23 April 2026. Around 18:45, silver futures, the one-minute chart. My $150K prop account.
I took a short on SI. Price moved my way. I shifted my stop to breakeven. Price came back, tagged me out at breakeven — then ran. About +10R. Without me.
Ever feel frustrated when a trade goes without you?
It happened to me a few hours ago. Did it affect me? No. Because I followed my trading plan.
What most traders say here
This is the internal monologue when a trade runs without you:
“I shouldn’t have moved my SL.”
“The trade is up +10R now — this could have turned my account around.”
“+10R is $10,000. I could use that money for a lot of things.”

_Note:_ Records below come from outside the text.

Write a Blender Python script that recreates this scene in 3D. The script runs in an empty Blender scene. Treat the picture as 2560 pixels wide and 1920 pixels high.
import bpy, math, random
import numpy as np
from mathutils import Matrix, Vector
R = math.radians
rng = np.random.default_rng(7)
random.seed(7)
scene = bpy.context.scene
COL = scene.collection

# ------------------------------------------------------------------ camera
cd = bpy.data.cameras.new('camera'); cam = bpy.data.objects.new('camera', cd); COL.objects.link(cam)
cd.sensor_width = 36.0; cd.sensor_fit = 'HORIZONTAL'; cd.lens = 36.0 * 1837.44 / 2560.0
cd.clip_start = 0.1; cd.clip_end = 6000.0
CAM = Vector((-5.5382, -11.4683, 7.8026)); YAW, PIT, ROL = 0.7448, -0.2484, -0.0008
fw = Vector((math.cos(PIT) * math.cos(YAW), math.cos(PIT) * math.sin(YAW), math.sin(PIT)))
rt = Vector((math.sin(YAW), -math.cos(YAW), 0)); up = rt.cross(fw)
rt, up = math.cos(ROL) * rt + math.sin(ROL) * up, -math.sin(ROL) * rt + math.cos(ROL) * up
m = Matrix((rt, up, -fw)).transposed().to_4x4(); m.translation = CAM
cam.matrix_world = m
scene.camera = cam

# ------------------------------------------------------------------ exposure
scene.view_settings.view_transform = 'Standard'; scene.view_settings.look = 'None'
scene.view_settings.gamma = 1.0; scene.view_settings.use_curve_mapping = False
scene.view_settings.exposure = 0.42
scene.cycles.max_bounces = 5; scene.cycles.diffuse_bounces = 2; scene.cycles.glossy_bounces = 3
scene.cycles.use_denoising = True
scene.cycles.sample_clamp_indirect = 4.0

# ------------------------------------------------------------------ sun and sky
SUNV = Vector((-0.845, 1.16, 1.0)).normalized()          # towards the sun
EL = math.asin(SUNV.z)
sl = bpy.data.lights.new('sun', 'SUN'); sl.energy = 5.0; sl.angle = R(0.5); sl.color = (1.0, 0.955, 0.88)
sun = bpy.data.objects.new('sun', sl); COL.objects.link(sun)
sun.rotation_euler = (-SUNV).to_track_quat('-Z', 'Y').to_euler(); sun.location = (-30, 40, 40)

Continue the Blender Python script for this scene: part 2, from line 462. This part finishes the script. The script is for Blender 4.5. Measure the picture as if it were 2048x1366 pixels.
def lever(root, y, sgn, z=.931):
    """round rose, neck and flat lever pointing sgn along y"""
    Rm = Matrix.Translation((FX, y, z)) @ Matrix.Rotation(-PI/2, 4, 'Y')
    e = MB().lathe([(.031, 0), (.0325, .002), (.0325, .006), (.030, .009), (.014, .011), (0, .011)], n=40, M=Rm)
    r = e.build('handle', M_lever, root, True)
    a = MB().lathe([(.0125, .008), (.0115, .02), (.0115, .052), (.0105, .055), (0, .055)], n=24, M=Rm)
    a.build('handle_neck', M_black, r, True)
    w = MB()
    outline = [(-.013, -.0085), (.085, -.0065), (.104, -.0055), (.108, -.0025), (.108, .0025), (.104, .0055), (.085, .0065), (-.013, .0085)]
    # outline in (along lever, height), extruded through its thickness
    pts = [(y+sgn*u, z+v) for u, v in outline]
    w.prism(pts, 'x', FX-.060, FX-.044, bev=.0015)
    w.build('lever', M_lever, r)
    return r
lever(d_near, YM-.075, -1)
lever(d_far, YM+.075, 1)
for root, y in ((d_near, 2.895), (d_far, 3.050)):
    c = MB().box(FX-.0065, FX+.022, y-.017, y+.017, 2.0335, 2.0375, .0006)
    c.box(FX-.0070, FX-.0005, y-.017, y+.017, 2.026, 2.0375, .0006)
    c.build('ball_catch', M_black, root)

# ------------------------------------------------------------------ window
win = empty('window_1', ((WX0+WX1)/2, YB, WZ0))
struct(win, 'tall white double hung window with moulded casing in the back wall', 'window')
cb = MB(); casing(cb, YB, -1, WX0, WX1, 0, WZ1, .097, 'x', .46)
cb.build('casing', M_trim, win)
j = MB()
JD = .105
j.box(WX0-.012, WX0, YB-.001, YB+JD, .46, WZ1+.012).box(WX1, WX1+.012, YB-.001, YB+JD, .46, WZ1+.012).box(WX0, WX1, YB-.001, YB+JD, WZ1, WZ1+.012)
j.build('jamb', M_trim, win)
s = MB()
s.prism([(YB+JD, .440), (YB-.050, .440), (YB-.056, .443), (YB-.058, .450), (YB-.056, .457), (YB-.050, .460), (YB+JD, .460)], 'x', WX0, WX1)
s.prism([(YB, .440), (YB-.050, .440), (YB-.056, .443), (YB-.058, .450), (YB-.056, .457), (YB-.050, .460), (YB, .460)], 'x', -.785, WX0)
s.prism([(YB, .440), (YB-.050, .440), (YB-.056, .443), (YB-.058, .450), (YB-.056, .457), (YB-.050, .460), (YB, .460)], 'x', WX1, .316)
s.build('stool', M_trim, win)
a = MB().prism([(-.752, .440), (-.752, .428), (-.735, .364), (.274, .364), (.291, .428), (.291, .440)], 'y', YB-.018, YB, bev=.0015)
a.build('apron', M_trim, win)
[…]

“I could have passed my phase 1 prop firm challenge with this trade.”
“Let me just open a smaller lot to chase the price so I don’t miss out on this run.”
Sounds familiar?
Why it doesn’t touch me
Those are the things I would have said in my early years of trading. When you follow your rules, you don’t succumb to that thinking. Trading rules and plans are there for a reason. For every trade that runs without me like this one, that same plan has quietly prevented five other losses.
What you actually do
What you need to do is follow your trading plan. If you want more data to argue with, don’t argue — go and trade a separate dataset where you record the results of not moving your stop to breakeven. Let the numbers settle it, not your feelings.
There is nothing else to do here but let probabilities play out for your system. You go on with your life and wait for the next setup.
The journal entry
For me, nothing happened. This is well within what I expect out of my trading system. It is simply recorded as a breakeven in my journal, and my day goes on.
Yes — this happens even to profitable traders. The market is not out to get you. Have full confidence in your data. If you don’t have that confidence yet, that is your real signal: go build your backtested data.